Mercedes GP Ross Brawn

Brawn: Success breeds success

Mercedes GP Ross Brawn

Ross Brawn has warned that Mercedes will be strong again in 2017 despite the raft of major rule changes that are coming into effect this season, which rivals are hoping will help level the playing field after three years of dominance by the German outfit.

In an interview with FIA magazine Auto, Brawn predicted, “Success breeds success. Mercedes will be strong [this season], despite the greater emphasis on chassis.”

“Mercedes will have been pulling resource off this year’s programme onto next year very early, once they saw where they were with the car. If I was there, and I’m sure they’ve carried on a similar philosophy, I’d be saying: Right, we’ve got a strong car, we can only beat ourselves, let’s get everyone onto next year’s programme. I don’t know how many other teams could do that.”

As for the new regulations aimed at making the new generation cars faster and more challenging to drive, Brawn commented, “I’ve not been involved in the process to generate these regulations. When you are involved you know them intimately. I’ve read this set broadly and they’re a big step in a certain direction.”

“Outwardly they should make the cars a lot quicker. They’ll look racy, with wider track, wider tyres, and the way the wings are profiled the cars are going to look pretty exciting. It will be fascinating, though, as it’s putting the emphasis back on the chassis.”

There is a view that it was too much towards the engine, but actually I think it brought some balance. We went through a phase where the influence of the engine was almost neutral because everything was frozen and they were almost just a bracket between the gearbox and the chassis, whereas now people talk about the engines.”

As for the future of Formula 1, Brawn said, “F1 has to take a hard look at what it wants from an engine. What we’ve done in the last few years is align ourselves with road cars. We’ve got this revolution going on, and the road cars we’ll have in five to 10 years’ time are going to be very different.”

“Can we maintain the technological marvel of F1 but acknowledge that perhaps now is the time to start diverging from where road cars are going?”

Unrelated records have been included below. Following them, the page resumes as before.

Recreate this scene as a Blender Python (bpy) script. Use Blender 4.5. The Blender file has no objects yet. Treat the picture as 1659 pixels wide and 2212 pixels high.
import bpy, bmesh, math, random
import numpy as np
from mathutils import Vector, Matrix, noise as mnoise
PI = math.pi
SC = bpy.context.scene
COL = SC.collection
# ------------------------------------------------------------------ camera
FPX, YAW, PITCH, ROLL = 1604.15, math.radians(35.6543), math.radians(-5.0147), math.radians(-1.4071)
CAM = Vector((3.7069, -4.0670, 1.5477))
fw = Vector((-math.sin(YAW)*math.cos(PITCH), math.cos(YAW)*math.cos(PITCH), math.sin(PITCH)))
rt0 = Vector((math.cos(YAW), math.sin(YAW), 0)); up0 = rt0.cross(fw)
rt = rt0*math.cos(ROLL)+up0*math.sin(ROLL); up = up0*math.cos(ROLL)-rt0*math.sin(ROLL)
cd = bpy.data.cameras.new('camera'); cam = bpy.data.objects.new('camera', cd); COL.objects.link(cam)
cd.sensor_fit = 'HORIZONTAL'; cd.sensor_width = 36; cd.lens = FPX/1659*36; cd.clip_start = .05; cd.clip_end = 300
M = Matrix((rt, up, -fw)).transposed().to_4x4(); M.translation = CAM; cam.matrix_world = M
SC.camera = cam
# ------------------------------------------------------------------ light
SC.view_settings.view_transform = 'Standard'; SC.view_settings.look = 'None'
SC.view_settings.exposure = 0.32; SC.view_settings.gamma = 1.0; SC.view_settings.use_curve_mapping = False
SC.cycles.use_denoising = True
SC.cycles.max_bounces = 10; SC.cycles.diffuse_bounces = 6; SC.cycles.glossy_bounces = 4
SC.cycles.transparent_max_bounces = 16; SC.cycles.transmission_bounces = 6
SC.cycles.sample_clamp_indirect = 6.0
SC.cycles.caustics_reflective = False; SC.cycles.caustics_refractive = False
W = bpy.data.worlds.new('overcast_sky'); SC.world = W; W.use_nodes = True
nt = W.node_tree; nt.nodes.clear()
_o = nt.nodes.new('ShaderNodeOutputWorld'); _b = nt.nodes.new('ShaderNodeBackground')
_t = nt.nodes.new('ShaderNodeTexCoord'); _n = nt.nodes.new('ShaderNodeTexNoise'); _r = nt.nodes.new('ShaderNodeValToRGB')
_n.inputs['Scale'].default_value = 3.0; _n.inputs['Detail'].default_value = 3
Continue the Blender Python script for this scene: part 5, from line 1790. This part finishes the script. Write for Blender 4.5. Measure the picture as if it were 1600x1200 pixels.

“If we don’t, logic says we should have electric or fuel-cell F1 cars in a few years’ time. We have Formula E and that’s establishing its place, but for me F1 isn’t just a technological demonstration, it’s a whole circus, and what’s the best way of maintaining that?”

“It might be time to say: We’ve had this technological marvel, but we’re going to step back and think about what F1 ideally wants from an engine, which may have to contain some technologies that are relevant.”

“We have to sit down with the manufacturers, teams and interested parties and decide what we want beyond 2020. Maybe it’s what we’ve got now but refined in terms of cost and complexity, because the engine is too expensive.”

“In some ways the current engine is a technological marvel and it did re-engage the manufacturers, but if F1 starts to look at 2020 now there’s time to do it without anyone feeling any competitive disadvantage, with the investments and plans being made correctly.”

“You need two years to sort an engine out. By the end of next year, Formula One needs to know what sort of engine it needs for the future,” ventured Brawn who is reportedly set to return to Formula 1 as CEO of the sport on the behest of new owners Liberty Media.